Growers must engage with the process and accept that signed contracts come with a clear set of rules which have to be adhered to.

“The payment rates reflect that,” he says. “The rates are fair as the costs have been worked out for each option, according to the work involved.”

He points out that AB15 and GS4 are essentially the same product, but with different rules. “GS4 can be cut for forage and grazed,” he explains. “With AB15, no productivity is allowed, so it can’t be cut or grazed. That’s why the payments differ by more than £200/ha.”

Another difference between them is that GS4 has to be established only once, while AB15 has two sets of seed and establishment costs over a five-year period.

“Remember too that while you can top AB15, no harvesting is allowed and after two years, you must replace it. That may mean re-doing it in the same place, or you can move it to a different site.”

Changes to AB15 mean that it no longer has to include grasses, although caution is advised where blackgrass control will be required.

“Legume-only swards tend to have gaps in them which turn into spaces for weeds. So mixes with some grasses in them may be best, as this option can be topped,” Mr Gould says.

Another option which can work well as either a whole-field or margin option is AB8, containing wildflowers and grasses.
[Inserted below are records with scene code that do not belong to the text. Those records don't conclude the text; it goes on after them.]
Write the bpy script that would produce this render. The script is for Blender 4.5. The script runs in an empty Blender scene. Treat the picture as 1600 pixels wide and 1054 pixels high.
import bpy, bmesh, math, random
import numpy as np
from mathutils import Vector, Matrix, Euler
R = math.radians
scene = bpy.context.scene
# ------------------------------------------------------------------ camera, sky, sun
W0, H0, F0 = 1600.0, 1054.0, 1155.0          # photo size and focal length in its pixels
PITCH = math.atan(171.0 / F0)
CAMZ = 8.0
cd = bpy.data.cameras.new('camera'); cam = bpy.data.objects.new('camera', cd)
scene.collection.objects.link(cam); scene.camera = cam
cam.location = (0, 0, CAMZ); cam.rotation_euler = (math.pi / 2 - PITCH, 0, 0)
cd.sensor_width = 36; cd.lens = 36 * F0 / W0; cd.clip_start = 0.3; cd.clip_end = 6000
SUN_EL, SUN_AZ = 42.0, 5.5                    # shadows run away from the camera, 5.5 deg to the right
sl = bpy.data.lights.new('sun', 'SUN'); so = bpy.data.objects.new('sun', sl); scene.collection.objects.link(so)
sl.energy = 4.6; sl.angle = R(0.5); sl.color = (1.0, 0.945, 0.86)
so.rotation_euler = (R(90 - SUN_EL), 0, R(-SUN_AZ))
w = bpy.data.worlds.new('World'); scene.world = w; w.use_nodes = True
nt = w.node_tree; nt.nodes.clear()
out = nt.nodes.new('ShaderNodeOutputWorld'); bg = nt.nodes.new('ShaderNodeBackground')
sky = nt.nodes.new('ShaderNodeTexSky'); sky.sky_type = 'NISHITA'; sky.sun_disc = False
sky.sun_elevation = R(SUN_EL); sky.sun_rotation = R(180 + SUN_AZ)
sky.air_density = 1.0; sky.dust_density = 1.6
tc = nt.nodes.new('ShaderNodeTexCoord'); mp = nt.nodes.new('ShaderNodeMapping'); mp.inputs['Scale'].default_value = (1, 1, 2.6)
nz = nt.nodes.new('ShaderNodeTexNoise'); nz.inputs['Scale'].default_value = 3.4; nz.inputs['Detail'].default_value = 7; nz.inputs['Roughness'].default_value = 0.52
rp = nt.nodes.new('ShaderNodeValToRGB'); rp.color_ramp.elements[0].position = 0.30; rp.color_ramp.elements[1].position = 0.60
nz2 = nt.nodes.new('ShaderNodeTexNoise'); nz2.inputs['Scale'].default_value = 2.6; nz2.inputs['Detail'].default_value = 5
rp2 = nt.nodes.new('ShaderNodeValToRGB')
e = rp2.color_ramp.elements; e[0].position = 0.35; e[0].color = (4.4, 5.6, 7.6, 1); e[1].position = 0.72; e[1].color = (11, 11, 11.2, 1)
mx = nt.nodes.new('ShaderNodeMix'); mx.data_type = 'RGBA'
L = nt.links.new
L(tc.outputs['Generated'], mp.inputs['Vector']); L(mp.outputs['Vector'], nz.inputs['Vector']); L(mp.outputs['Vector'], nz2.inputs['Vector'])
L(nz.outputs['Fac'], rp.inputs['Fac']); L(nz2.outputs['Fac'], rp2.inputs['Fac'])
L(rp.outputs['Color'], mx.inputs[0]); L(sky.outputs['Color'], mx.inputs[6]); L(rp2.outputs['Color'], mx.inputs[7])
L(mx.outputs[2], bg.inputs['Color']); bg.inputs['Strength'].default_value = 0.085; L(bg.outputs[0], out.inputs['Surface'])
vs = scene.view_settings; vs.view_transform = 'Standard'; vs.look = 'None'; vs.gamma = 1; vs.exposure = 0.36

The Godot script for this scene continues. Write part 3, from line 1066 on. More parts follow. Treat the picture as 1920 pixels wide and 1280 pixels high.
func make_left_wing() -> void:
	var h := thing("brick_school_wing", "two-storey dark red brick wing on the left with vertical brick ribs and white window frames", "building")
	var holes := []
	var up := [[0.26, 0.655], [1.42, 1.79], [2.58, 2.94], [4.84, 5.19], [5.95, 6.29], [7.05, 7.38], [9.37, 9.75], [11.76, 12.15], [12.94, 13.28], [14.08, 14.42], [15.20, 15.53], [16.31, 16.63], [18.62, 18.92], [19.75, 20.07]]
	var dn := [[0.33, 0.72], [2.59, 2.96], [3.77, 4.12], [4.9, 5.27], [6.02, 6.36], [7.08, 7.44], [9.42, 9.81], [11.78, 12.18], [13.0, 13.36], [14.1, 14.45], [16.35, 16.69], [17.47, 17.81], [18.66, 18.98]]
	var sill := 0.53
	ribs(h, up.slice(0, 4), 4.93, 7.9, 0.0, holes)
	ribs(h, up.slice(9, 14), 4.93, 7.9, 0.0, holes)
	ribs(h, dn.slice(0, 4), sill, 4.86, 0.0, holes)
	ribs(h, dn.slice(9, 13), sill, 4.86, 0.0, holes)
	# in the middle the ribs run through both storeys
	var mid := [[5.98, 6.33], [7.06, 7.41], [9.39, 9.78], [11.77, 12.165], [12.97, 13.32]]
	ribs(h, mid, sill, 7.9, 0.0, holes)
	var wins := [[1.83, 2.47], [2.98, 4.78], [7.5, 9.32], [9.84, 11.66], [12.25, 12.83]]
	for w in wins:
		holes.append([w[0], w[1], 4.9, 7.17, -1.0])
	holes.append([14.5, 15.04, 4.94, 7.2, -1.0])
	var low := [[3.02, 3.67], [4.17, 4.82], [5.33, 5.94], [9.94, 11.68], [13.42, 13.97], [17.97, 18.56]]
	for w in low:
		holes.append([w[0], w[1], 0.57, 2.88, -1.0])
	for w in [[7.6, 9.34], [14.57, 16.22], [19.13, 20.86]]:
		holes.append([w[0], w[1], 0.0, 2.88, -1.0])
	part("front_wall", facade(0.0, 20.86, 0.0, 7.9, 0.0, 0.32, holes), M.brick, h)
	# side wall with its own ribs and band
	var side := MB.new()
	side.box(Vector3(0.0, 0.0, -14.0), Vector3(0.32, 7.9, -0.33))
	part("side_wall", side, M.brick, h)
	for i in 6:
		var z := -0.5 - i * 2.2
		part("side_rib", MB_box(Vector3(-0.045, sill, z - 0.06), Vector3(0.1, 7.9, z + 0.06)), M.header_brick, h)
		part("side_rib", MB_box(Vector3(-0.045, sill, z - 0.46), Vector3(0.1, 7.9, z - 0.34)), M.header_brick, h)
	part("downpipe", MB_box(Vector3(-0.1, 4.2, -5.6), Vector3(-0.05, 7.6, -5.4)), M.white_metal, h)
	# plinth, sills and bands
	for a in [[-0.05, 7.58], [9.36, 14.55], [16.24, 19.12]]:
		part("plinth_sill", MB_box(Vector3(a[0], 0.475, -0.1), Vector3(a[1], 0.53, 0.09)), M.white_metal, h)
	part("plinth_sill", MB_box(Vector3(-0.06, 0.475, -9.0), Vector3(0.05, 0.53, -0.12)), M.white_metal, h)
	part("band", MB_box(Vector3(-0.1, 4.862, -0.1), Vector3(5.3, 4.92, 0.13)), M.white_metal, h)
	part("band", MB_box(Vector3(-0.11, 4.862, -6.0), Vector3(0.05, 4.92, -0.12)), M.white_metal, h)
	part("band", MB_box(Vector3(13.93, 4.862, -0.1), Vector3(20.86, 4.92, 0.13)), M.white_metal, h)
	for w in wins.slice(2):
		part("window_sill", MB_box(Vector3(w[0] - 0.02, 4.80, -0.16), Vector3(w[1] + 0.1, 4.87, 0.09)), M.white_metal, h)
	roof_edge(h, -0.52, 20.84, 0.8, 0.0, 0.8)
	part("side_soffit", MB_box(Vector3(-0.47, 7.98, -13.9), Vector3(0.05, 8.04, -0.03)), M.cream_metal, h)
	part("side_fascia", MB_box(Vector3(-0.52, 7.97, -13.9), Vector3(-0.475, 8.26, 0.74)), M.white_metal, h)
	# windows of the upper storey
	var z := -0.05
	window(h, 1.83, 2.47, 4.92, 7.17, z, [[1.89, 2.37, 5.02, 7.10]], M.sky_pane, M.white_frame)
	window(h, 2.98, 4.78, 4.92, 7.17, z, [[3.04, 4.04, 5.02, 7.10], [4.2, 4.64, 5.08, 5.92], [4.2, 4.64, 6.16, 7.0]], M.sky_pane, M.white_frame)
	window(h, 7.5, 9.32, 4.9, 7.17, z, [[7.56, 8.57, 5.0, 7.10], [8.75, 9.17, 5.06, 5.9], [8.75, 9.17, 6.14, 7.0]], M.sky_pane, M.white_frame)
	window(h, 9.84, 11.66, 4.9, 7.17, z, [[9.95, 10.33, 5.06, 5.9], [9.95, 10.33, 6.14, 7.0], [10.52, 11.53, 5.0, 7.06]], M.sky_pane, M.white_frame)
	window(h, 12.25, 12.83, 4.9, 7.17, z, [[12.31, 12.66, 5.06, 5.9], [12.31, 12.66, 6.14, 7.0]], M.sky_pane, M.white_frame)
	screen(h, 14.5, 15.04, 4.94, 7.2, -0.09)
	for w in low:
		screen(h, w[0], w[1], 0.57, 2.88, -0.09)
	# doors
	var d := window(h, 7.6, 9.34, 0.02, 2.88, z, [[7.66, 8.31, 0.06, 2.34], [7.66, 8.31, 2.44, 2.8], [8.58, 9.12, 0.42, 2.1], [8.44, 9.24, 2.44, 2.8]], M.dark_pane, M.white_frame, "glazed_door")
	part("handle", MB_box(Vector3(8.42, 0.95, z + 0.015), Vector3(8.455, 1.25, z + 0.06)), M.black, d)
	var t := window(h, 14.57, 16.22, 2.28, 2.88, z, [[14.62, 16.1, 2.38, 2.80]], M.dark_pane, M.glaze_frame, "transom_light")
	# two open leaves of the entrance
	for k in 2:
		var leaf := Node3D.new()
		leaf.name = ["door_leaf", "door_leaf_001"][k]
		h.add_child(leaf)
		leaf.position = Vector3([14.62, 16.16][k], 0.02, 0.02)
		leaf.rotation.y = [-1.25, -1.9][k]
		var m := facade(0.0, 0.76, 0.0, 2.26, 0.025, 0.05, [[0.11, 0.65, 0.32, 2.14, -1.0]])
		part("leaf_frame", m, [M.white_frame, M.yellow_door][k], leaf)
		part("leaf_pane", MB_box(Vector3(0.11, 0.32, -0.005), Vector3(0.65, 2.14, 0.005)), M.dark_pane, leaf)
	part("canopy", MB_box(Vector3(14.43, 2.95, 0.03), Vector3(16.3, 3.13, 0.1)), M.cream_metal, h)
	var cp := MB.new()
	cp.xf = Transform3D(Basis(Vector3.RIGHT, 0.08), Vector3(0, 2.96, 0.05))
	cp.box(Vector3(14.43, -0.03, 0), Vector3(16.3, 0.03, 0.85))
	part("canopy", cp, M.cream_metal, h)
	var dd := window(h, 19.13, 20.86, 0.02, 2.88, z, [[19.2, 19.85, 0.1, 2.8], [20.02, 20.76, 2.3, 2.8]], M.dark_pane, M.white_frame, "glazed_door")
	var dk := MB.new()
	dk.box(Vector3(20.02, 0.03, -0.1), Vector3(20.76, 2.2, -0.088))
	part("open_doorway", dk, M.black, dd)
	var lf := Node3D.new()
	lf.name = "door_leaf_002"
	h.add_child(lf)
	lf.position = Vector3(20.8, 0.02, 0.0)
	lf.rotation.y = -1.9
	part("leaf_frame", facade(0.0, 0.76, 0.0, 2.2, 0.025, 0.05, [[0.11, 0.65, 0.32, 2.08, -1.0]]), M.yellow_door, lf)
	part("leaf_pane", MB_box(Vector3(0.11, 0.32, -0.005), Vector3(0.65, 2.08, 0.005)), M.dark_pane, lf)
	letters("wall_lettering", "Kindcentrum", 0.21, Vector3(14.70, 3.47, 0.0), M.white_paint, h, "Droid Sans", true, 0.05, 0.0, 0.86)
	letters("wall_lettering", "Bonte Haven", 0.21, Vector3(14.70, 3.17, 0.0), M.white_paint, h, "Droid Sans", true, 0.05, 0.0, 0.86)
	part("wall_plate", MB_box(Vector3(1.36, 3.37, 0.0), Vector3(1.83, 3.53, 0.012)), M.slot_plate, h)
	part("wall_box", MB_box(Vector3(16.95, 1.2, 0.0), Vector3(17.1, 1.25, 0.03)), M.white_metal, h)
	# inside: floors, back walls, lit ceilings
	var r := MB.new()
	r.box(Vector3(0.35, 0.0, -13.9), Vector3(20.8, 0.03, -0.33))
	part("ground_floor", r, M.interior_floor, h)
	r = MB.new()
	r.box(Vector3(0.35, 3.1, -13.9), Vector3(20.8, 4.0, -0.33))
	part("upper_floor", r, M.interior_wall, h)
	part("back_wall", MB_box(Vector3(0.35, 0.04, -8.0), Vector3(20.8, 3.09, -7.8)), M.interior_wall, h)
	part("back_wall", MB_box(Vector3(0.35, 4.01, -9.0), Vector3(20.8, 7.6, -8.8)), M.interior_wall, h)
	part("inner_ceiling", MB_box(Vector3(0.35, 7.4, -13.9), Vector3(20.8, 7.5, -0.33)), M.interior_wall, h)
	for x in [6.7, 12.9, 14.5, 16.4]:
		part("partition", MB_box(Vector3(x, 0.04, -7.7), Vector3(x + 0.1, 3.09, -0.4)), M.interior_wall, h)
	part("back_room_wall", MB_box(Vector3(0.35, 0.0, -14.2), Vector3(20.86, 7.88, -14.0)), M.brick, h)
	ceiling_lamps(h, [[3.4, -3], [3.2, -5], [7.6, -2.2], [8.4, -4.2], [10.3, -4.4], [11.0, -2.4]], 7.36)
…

A native mix is more persistent and will be longer-lasting, so is preferable where it is being established permanently, and the only ongoing cost is a bit of mowing.

“Getting into Countryside Stewardship can be a really good move – it pays a fair rate and the money is there for five years,” he says.

“But it is worth building in some room for getting it wrong – especially when it comes to measurements, and it is an obligation which involves work. So make sure that you are on board with the process from the outset.”